One reason, Mueller says, the rich are parking their money overseas is because there are "bigger opportunities" elsewhere. But are the rich merely looking overseas to preserve wealth or is this just a matter of putting their eggs in more than one basket?

At 65,800 it is a long list. The notable ones in the (obviously) rich and super rich list are the likes of Robert Kuok and T. Ananda Krishnan, among others.

But how much must one have to qualify for membership in this elite HNWI or Ul–tra-HNWI list?

There are a few factors that will determine if a person belongs to the HNWI or Ultra-HNWI category.

"Based on the Capgemini and Merrill Lynch World Wealth Report 2006, HNWIs are individuals with US$1 million to US$5 million (RM3.3 million to RM16.5 million) of investable assets while the Ultra-HNWIs have US$30 million (RM99.5 million) or more in investable assets," says Bernard Seah, a partner of IPP Wealth Planners Sdn Bhd.

Those who have US$100,000 to US$1 million (RM331,000 to RM3.3 million) are only considered affluent.

IPP uses the Monetary Authority of Singapore guidelines which states that a HNWI must have at least S$2 million (RM5.2 million) in investable assets.

While many older HNWIs benefited from Malaysia's development, today's group found their wealth in the global economic expansion.

HNWIs can be from different backgrounds,but are usually owners of public listed companies, professionals or those who made their money through their own business (be it in property or construction).

"Based on my HNWIs clientele in Kuala Lumpur, they are from a few main sectors like oil, energy, plantation, construction or property and finance," says Seah.

RHB OSK Asset Management Pte Ltd CEO Anthony Siau agrees that most HNWIs and Ultra-HNWIS are those who had inherited their wealth from the nation's pioneers.

"But among them also are new entrepreneurs in the age of the Internet and social media as well as those in the services sectors," says Siau.

The number of rich has probably grown because Malaysians are now more focused on the "latest and most interesting product ideas"to make money.

Fixed deposit accounts are no longer the only way to see your money grow.

Today, there are many ways to do this. Many seek advice from wealth management companies on how best to invest their money. Many Malaysians also prefer to do business abroad because of greater transparency.

HNWIs see more opportunities overseas, such as property in the United Kingdom or Australia. Many make thses decisions based on where their children will go for further studies.

Most, if not all, rich have offshore bank, accounts because they do not want to put all their eggs in one basket, just in case something unforeseen happens in Malaysia.
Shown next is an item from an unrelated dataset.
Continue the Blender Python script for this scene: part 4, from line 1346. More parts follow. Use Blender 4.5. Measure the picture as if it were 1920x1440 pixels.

According to Siau, there are many private banks across the region to serve this need, a facility that is in short supply in Malaysia.

"There are not enough products width and depth at home to meet this need, so this rich have to go elsewhere to get access to these products," he adds.

Expectation has changed. The current crop of HNWIs wants wealth management strategies that requires a new way of thinking, different strategies to manage risk and greater diversification of their investments.

The underlying objectives is to come up with a sound financial plan that will be able to withstand unusual and unexpected shocks and crises, say Siau.

"A defensive financial planning strategy should include a large rescue fund and enhanced short-term liquidity. There must be defensive startegies in equity and balanced funds, protection and insurance and counter-trend strategies. It must avoid additional debt on local and global property funds," he adds.

Seah disagrees with Mueller's contention that HNWIS are more concerned with what their peers think of their investment strategies. He believes HNWIs opt for timeless financial planning principles to create and protect their wealth.

"The rich always look for the bright spot in a bleak economy. They look for opportunities to buy global properties and invest in funds when there is a market correction rather that trade in equities," he says.

HNWIs also invest in passions that they feel will provide opportunities for future mega trends. They seek advice to help them discover and attain their financial.